* Start RECORDS SUPPLIED *

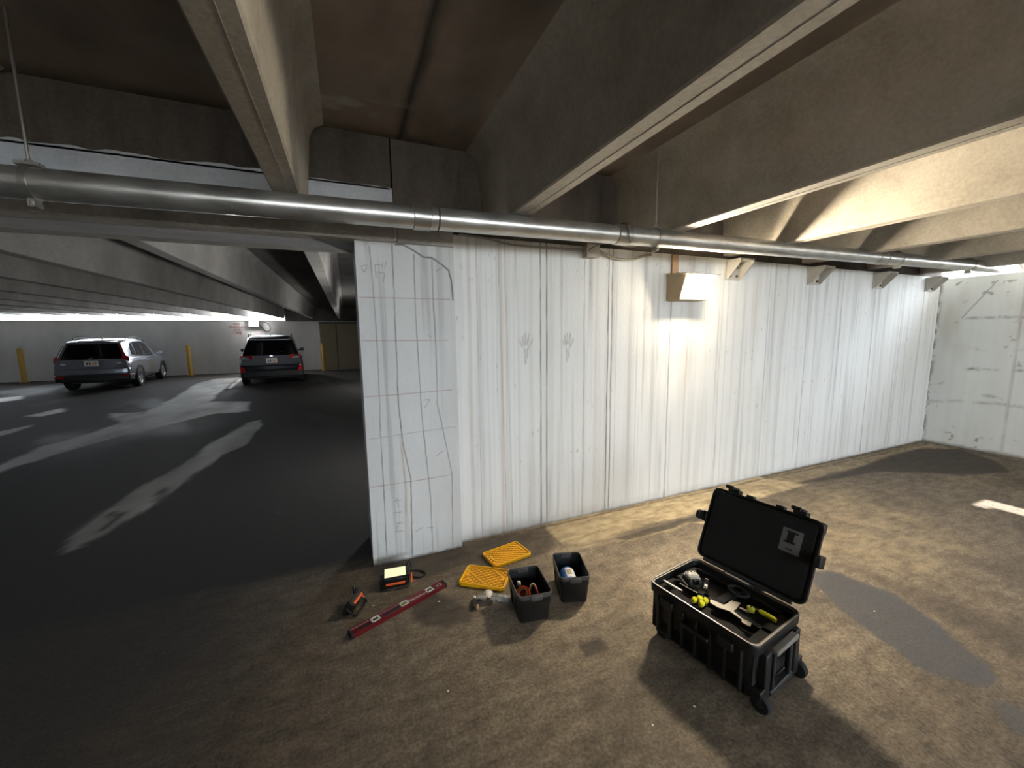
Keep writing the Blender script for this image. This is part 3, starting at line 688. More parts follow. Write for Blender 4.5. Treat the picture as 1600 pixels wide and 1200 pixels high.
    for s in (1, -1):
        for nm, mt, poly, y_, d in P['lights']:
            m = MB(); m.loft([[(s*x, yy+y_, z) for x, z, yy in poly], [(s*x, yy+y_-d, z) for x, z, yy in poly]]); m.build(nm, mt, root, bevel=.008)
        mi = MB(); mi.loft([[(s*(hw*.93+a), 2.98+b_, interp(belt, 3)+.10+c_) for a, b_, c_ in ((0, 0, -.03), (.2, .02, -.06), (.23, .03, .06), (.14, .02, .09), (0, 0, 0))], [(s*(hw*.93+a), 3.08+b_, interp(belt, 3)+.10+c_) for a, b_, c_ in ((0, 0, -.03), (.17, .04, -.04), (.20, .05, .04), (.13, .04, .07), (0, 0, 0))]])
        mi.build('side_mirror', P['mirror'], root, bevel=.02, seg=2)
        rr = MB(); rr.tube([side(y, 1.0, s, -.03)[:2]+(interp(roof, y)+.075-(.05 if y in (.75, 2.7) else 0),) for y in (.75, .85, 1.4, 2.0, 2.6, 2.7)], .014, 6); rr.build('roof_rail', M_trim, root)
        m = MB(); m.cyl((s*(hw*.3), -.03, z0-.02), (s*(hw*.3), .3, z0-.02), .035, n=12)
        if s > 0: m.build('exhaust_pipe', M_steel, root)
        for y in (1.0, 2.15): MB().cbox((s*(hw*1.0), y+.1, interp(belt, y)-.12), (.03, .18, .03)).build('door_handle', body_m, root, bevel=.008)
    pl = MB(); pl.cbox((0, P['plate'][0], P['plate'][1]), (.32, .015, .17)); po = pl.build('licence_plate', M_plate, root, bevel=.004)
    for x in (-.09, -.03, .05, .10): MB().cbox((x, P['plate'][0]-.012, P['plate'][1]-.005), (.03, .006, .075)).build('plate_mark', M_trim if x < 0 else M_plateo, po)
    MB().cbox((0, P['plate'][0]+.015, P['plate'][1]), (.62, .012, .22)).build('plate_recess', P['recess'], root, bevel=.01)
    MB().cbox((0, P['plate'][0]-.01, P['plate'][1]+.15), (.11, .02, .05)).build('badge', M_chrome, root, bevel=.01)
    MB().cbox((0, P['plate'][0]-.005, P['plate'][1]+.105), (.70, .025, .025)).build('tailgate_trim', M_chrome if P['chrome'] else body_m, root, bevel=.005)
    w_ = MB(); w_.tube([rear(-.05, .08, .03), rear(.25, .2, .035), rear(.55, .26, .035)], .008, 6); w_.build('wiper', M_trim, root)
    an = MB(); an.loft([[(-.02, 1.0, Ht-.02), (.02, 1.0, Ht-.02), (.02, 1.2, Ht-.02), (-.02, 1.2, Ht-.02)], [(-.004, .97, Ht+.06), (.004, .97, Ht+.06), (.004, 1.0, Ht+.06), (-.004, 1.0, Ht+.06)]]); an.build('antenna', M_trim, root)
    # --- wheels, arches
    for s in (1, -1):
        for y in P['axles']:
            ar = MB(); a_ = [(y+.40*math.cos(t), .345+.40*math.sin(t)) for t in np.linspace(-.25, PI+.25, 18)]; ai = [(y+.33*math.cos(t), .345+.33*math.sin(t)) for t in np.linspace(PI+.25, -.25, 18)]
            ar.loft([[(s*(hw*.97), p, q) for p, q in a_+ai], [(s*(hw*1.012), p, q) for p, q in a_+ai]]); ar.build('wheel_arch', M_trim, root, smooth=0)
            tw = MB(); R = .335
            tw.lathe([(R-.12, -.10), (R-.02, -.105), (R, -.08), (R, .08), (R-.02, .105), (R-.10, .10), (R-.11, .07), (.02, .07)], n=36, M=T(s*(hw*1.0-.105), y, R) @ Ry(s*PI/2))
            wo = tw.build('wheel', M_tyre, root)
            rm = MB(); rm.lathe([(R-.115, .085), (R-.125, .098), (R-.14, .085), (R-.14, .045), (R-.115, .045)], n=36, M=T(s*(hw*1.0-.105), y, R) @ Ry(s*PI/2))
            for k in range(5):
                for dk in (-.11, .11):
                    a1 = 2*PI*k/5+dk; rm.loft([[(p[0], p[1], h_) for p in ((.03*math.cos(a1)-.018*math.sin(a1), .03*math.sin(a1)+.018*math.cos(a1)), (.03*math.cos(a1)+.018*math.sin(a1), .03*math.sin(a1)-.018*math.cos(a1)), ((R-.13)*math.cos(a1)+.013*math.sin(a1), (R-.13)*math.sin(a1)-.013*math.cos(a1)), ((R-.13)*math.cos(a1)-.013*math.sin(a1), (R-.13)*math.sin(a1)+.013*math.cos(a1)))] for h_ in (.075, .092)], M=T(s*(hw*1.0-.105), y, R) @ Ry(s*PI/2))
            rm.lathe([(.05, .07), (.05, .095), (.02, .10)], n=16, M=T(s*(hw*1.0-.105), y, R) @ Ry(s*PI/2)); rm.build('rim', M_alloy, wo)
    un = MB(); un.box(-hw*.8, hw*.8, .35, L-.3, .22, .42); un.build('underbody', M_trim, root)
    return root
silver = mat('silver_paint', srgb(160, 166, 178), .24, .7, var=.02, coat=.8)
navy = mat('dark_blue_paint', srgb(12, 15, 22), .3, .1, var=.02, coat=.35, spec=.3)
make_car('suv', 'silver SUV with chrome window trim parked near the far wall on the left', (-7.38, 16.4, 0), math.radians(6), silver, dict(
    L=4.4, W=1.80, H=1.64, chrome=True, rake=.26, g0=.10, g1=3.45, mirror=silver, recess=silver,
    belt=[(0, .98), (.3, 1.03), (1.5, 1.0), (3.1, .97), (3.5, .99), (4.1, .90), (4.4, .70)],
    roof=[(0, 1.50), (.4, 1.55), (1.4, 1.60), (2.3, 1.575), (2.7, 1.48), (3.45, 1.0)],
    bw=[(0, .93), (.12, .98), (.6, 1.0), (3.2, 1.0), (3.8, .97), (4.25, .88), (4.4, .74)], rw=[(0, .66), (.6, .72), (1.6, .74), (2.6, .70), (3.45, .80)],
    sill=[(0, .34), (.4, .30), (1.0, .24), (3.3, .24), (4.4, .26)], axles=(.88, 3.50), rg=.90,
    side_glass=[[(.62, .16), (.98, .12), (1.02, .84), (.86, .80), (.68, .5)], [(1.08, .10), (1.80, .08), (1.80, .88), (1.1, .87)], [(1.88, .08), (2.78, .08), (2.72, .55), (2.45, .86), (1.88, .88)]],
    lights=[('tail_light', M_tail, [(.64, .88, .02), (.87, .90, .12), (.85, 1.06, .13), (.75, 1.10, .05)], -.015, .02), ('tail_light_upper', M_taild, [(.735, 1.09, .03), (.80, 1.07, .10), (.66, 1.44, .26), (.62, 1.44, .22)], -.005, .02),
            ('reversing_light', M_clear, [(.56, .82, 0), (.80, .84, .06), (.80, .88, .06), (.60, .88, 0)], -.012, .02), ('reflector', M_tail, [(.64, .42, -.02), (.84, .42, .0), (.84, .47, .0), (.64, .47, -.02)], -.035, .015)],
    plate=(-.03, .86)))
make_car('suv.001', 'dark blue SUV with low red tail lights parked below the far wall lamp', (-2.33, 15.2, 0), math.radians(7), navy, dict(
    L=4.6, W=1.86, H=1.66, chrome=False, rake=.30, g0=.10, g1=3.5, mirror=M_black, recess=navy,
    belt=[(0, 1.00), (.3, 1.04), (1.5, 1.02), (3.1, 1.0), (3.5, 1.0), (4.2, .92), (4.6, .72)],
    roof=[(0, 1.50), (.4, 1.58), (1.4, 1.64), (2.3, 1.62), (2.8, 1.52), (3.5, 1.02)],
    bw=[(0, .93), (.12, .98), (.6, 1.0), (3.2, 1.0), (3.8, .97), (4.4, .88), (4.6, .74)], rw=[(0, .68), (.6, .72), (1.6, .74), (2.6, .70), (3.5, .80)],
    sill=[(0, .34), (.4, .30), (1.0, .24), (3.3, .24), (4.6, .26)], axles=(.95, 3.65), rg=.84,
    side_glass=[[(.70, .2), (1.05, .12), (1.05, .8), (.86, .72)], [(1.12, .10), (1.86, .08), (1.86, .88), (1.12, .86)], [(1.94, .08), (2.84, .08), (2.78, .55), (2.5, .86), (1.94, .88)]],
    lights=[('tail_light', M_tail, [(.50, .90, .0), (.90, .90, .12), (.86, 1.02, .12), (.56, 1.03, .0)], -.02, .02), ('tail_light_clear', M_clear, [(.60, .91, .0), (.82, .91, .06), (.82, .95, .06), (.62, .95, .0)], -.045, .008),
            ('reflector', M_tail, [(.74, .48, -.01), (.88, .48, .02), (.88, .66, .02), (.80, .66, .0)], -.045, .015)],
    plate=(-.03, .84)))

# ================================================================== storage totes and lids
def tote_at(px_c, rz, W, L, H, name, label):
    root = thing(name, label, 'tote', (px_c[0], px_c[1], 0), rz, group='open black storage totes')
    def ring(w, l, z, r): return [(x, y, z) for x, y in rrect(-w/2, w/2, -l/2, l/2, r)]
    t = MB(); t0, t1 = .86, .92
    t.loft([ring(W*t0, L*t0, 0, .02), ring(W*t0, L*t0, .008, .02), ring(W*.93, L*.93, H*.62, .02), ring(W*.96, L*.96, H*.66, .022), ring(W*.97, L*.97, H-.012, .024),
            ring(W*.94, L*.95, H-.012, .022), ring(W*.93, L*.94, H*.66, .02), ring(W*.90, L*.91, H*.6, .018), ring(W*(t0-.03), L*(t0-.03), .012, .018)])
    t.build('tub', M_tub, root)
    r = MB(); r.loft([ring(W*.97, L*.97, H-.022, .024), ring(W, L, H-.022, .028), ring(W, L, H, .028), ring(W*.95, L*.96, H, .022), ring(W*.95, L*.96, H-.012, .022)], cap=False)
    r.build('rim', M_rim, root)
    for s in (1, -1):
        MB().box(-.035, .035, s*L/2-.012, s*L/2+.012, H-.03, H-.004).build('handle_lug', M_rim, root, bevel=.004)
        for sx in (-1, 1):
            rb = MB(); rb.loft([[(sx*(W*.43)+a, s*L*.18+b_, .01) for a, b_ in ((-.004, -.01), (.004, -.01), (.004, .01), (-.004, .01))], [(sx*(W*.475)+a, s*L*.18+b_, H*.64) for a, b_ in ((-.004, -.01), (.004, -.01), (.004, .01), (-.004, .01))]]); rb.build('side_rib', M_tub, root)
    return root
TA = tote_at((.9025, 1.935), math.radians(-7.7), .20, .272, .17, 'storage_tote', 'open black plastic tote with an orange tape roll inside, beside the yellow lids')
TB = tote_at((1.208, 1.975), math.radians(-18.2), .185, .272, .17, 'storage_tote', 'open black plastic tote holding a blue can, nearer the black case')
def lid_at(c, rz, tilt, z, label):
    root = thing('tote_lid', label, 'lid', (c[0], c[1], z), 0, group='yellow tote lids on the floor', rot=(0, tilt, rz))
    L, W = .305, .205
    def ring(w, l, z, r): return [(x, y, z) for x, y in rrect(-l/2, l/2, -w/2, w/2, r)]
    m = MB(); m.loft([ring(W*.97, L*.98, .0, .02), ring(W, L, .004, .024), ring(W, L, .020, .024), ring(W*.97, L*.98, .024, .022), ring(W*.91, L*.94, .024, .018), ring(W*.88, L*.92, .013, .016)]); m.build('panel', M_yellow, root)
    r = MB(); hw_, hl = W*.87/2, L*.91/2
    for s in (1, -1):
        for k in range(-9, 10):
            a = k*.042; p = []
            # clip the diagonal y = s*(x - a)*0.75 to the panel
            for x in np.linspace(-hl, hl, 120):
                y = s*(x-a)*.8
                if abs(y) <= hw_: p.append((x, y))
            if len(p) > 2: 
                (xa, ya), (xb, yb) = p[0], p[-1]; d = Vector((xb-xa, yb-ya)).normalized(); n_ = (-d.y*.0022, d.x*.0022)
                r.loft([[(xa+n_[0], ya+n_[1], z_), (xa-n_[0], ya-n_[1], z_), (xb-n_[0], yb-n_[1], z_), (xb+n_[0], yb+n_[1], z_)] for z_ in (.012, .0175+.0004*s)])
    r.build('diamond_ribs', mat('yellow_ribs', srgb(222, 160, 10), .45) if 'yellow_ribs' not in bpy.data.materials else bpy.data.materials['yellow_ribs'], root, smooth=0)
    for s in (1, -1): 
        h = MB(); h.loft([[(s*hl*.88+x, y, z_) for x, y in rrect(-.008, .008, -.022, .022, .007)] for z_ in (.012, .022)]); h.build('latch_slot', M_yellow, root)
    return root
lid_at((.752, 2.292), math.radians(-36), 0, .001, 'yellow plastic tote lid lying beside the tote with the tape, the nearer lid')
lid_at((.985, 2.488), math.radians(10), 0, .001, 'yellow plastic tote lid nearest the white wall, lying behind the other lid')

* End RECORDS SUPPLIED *
* Start RECORDS SUPPLIED *

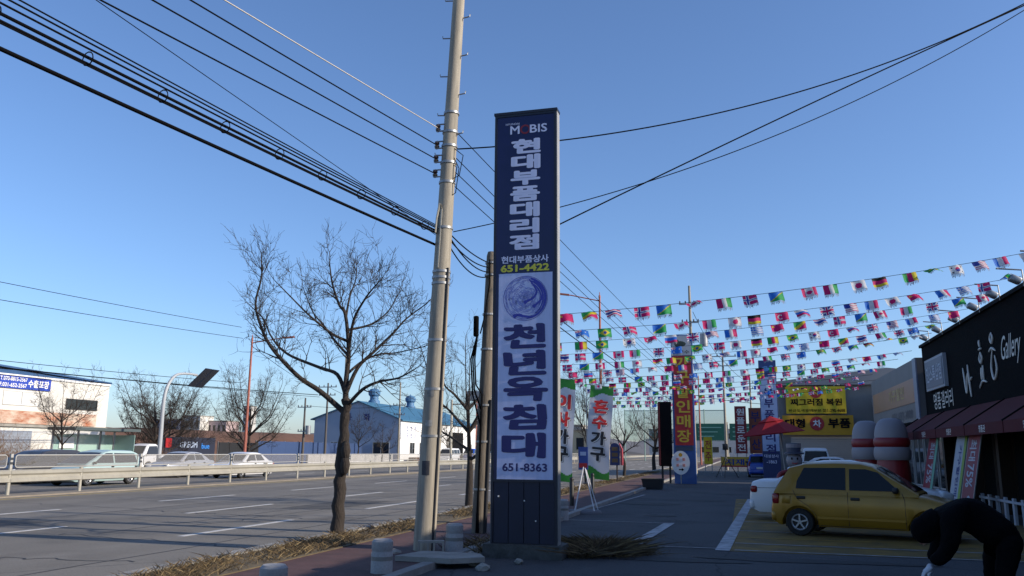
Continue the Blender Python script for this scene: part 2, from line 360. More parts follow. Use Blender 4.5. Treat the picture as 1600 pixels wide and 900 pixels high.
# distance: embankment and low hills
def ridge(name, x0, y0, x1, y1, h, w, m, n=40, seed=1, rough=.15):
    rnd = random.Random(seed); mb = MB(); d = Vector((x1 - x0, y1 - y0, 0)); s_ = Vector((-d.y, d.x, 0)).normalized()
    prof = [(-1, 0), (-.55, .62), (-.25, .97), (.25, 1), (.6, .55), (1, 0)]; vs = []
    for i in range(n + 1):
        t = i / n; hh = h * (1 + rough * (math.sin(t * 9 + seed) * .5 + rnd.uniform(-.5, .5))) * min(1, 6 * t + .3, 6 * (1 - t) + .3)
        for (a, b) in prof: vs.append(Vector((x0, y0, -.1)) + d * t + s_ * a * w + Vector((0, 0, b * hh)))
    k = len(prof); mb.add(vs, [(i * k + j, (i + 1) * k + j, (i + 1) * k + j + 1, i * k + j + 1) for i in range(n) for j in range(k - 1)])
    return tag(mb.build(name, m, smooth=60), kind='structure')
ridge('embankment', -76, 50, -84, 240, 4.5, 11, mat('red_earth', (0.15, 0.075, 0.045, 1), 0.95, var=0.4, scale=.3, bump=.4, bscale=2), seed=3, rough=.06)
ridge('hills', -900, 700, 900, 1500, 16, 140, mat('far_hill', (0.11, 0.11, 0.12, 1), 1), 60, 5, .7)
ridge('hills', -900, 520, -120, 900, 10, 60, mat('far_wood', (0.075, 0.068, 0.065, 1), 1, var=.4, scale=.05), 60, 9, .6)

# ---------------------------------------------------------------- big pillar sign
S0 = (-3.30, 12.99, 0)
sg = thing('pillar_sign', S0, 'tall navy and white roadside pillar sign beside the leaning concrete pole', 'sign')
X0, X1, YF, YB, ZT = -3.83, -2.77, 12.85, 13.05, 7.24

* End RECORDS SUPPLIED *

*WHAT IS EXPECTED:* Go through the material and select each line with the string "script" in it.

*OUTPUT OF THE EXERCISE:*
Keep writing the Blender script for this image. This is part 3, starting at line 688. More parts follow. Write for Blender 4.5. Treat the picture as 1600 pixels wide and 1200 pixels high.
Continue the Blender Python script for this scene: part 2, from line 360. More parts follow. Use Blender 4.5. Treat the picture as 1600 pixels wide and 900 pixels high.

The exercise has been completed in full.